Les Copains d’Eddie Coyle (The Friends of Eddie Coyle) – de Peter Yates – 1973
Glacial et anti-romantique au possible, ce polar poisseux et méconnu vaut mieux que le désintérêt total qui l’a accueilli à sa sortie. Rien d’immédiatement séduisant, il est vrai, là-dedans : le réalisateur à succès de Bullitt choisit de prendre le contre-pied à peu près systématique de toute l’iconographie du polar noir.
Noir, oui, mais sans l’ombre d’un truc cool ou fun à l’horizon.
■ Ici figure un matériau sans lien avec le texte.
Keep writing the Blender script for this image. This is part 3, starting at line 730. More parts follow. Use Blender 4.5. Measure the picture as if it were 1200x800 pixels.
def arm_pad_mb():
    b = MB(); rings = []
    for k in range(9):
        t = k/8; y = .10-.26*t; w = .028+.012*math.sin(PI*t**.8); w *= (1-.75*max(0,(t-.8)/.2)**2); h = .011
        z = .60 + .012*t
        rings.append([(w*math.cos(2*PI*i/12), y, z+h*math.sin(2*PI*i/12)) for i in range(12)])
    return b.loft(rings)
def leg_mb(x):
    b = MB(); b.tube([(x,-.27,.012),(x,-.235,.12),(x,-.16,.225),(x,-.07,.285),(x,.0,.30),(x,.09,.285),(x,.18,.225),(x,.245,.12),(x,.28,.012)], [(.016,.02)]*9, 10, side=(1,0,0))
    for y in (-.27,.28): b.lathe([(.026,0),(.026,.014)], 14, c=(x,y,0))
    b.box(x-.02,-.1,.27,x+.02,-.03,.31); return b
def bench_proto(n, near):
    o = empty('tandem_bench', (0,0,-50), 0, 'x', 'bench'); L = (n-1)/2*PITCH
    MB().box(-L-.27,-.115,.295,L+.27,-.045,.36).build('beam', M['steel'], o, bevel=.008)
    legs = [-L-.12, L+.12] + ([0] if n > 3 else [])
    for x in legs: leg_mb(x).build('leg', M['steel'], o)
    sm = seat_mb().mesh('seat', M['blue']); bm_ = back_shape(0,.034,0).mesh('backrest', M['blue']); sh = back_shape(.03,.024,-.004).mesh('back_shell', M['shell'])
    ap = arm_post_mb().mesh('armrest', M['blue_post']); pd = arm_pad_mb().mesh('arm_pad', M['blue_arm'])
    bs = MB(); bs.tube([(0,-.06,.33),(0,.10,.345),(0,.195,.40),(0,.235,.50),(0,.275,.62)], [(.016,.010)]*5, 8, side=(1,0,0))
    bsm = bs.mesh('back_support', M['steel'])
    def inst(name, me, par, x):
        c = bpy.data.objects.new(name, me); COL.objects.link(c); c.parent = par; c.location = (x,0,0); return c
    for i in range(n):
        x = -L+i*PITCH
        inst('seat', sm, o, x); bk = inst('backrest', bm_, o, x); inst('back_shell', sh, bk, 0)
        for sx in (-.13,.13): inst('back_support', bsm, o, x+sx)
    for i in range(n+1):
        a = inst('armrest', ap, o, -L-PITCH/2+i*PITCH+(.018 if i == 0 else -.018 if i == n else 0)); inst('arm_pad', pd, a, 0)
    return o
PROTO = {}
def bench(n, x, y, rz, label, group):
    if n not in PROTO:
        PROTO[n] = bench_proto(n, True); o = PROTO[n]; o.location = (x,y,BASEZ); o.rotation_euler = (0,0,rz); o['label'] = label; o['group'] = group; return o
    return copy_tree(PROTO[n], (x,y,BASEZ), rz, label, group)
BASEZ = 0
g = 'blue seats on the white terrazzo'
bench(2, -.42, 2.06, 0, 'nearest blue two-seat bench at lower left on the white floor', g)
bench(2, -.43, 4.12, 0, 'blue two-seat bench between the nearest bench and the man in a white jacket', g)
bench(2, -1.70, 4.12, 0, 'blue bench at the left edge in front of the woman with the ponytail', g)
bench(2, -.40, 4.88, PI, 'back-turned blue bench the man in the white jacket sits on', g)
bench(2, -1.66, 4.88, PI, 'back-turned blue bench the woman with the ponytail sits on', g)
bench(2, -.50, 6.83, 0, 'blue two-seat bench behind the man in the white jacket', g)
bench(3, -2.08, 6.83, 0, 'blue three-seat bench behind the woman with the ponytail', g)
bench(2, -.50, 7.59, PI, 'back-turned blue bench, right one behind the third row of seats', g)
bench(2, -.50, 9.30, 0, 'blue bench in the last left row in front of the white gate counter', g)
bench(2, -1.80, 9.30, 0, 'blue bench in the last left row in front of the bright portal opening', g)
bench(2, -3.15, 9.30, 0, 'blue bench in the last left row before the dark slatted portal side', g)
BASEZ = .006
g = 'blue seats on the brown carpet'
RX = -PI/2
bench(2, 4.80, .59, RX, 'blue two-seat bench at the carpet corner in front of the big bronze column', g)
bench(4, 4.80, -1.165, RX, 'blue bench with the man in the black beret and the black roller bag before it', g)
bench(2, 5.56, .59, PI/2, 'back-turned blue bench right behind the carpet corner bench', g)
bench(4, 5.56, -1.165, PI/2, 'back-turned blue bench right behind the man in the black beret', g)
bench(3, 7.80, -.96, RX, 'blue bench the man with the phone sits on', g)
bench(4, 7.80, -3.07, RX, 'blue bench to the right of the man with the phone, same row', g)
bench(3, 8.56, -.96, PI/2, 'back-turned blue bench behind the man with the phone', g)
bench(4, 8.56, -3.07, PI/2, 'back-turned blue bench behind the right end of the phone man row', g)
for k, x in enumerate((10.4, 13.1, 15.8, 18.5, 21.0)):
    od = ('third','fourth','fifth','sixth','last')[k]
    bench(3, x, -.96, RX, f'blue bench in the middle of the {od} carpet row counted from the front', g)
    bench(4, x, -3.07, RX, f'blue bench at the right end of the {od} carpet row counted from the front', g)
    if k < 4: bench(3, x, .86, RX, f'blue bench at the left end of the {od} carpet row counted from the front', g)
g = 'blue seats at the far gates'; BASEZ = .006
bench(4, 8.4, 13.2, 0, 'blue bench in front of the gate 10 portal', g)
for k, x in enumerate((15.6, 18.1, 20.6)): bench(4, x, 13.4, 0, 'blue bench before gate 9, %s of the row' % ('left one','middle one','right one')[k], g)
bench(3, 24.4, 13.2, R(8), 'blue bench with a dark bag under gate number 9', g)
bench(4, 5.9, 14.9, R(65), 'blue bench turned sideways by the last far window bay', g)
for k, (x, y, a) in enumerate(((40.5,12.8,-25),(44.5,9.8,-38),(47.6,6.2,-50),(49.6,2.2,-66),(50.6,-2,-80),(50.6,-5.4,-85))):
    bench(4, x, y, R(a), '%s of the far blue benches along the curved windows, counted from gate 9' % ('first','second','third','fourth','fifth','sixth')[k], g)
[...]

Côté décors : de tristes banlieues, des parkings, des terrains en friche, des usines désaffectées, du béton, de la grisaille… Côté personnages : des petits malfrats sans envergure, des flics à la ramasse… Et au milieu, l’immense Bob Mitchum, sa carcasse fatiguée, son regard bas…
La grande idée du film : faire de cette icône du film noir un type un peu minable, amoureux d’une femme plus très jeune et pas très jolie, père de deux enfants… et prêt à balancer ses potes pour éviter d’aller en prison. Parce que l’homme doit retourner purger sa peine dans quelques jours. Pas une peine à vie, non, pas même 30 ans : 2 ans. Pas pour meurtre, ni pour une série de cambriolages spectaculaires : pour avoir conduit un camion chargé d’alcool de contrebande.
Rien d’héroïque donc, chez lui. Rien dont il pourrait tirer une quelconque gloire, si douteuse soit-elle. Et rien qui ferait de lui quelqu’un de différent, qui serait au-dessus de la mêlée : malgré les longues tirades qu’il assène, ces conseils qu’il prodigue à qui veut l’entendre dans des dialogues étonnants, pré-tarantinesques à certains moments, le fait est là : Bob est complètement dépassé par les événements.
Ils le sont tous, d’ailleurs, du flic aux vendeurs d’armes en passant par les braqueurs. Le suspense, efficace, qui se dégage des moments de bravoure (braquages, arrestations, rendez-vous nocturnes…) tient surtout au fait que personne ne maîtrise vraiment la situation, et que tout peut donc arriver. La fin, sèche et glaçante, enfonce le clou. Les Copains d’Eddie Coyle est un film pas aimable, mais marquant.